At any rate, he's summoned by an unknown-as-yet client to Fall River, where he posts up at the local inn, to the annoyance of its proprietor, Ezekiel Danforth (John Ralston), who hates all Pinkertons. More sympathetic to his quest is Danforth's wife, Isabel (Olivia Llewellyn), whose scarred face and timid obedience suggest All Is Not Well in her marriage. Isabel and Siringo develop a cautious rapport. She's not sure what she thinks of him poking into the Borden case, which she remembers as a media circus that made life hell at the hotel, but she's OK with a man who treats her kindly for a change.


Siringo and Lizzie don't meet in this episode, but it's inevitable. We see him poking around, quizzing a witness who mysteriously didn't testify at the trial (it's implied that Lizzie did something horrible to dissuade her), and doing that cliched thing where a character needs to find out some top-secret info about someone and goes to a file cabinet which is a) unlocked and b) so organized the file (say, for "L. Borden") appears in the first drawer he goes through. ANYWAY. Lizzie was a so-so student (she did read Bleak House, though) with bad social skills, according to her file. You don't say?

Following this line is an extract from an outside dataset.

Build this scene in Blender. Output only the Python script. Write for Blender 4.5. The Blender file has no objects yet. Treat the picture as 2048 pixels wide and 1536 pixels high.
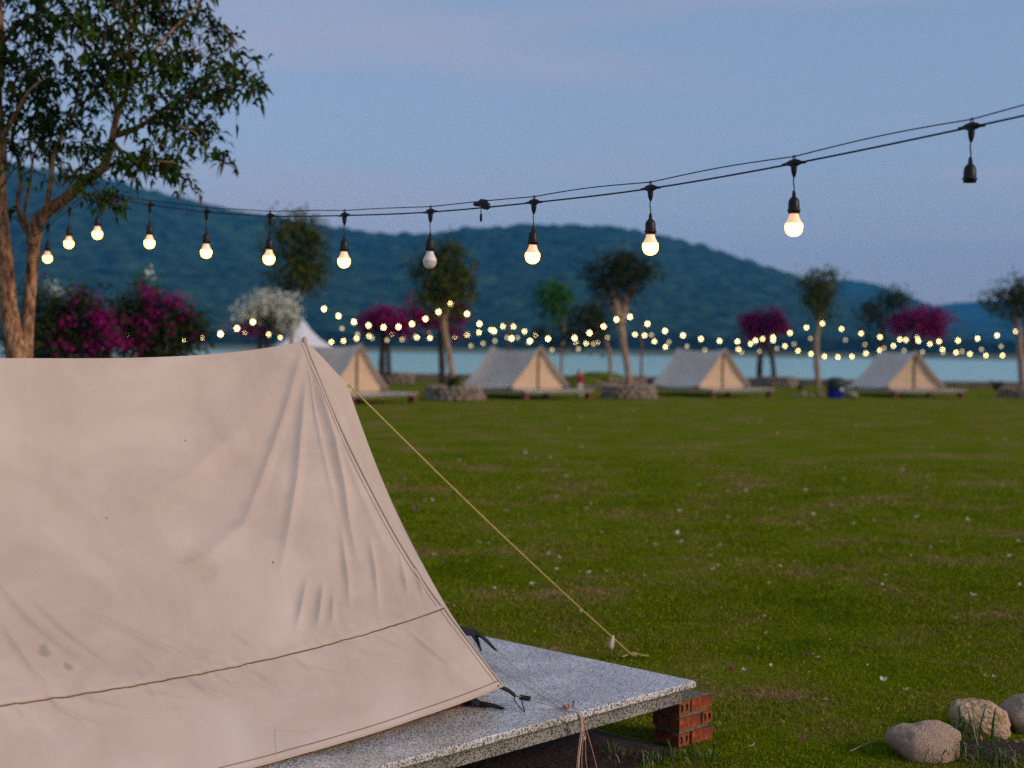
import bpy, math, random
import numpy as np
from mathutils import Matrix, Vector

random.seed(7)
rng = np.random.default_rng(11)
sc = bpy.context.scene
col = sc.collection

# ------------------------------------------------------------------ camera
CAM_H = 1.70
F_PX = 2850.0                      # focal length in photograph pixels (2048 wide)
PITCH = math.atan((768 - 692) / F_PX)
ROLL = math.radians(0.745)
cam_d = bpy.data.cameras.new('camera')
cam_d.sensor_width = 36.0
cam_d.lens = 36.0 * F_PX / 2048.0
cam_d.clip_start = 0.05
cam_d.clip_end = 20000
cam_d.dof.use_dof = True
cam_d.dof.focus_distance = 5.55
cam_d.dof.aperture_fstop = 2.1
cam_d.dof.aperture_blades = 0
cam = bpy.data.objects.new('camera', cam_d)
col.objects.link(cam)
CAM_M = Matrix.Translation((0, 0, CAM_H)) @ Matrix.Rotation(math.pi / 2 - PITCH, 4, 'X') @ Matrix.Rotation(ROLL, 4, 'Z')
cam.matrix_world = CAM_M
sc.camera = cam

# ------------------------------------------------------------------ world / light
SUN_AZ = math.radians(114.0)       # sun low behind the camera, to the right
SUN_EL = math.radians(25.0)
world = bpy.data.worlds.new('World')
sc.world = world
world.use_nodes = True
wn = world.node_tree
wn.nodes.clear()


def N(nt, typ, **kw):
    n = nt.nodes.new(typ)
    for k, v in kw.items():
        if k in n.inputs.keys() if hasattr(n.inputs, 'keys') else False:
            n.inputs[k].default_value = v
        else:
            setattr(n, k, v)
    return n


sky = N(wn, 'ShaderNodeTexSky', sky_type='NISHITA')
sky.sun_disc = False
sky.sun_elevation = SUN_EL
sky.sun_rotation = SUN_AZ
sky.altitude = 100
sky.air_density = 1.0
sky.dust_density = 1.0
sky.ozone_density = 1.7
# thin pink-grey evening cloud veil over the whole sky
tc = N(wn, 'ShaderNodeTexCoord')
mp = N(wn, 'ShaderNodeMapping')
mp.inputs['Scale'].default_value = (1.2, 1.2, 11.0)
cn = N(wn, 'ShaderNodeTexNoise')
cn.inputs['Scale'].default_value = 1.3
cn.inputs['Detail'].default_value = 5
cn.inputs['Roughness'].default_value = 0.5
cr = N(wn, 'ShaderNodeValToRGB')
cr.color_ramp.elements[0].position = 0.50
cr.color_ramp.elements[1].position = 0.80
mixc = N(wn, 'ShaderNodeMix', data_type='RGBA', blend_type='MIX')
tint = N(wn, 'ShaderNodeMix', data_type='RGBA', blend_type='MULTIPLY')
tint.inputs[0].default_value = 1.0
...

The episode ends with the one-two whammy of Lizzie fake-seducing Almy before stabbing him with a hairpin and beating him into a bloody pulp ... then framing William for it (we're not shown exactly what happens, but one minute she's offering him a drink, the next minute he's hanging in the Borden's backyard barn). The last shot is of Lizzie's face, reacting to the sound of her beloved (?) sister Emma screaming in absolute horror when she discovers his body dangling from the rafters. What's on that face? Obviously, a sinister-as-hell smile.


Next week, Lifetime promises us a "debauched bohemian party in New York City," "a dashing playwright," and Fall River's most notorious gangster, who is played by Jonathan Banks, a.k.a. Mike Ehrmantraut from Breaking Bad. YEP, we'll be tuning in for alllll that.


Livia Augusta

The only reason I'm against watching this is (crazy position here) I actually think Lizzie Borden was innocent. She got her day in court and was acquitted because the evidence was flimsy. I feel so bad for her legacy being that stupid rhyme.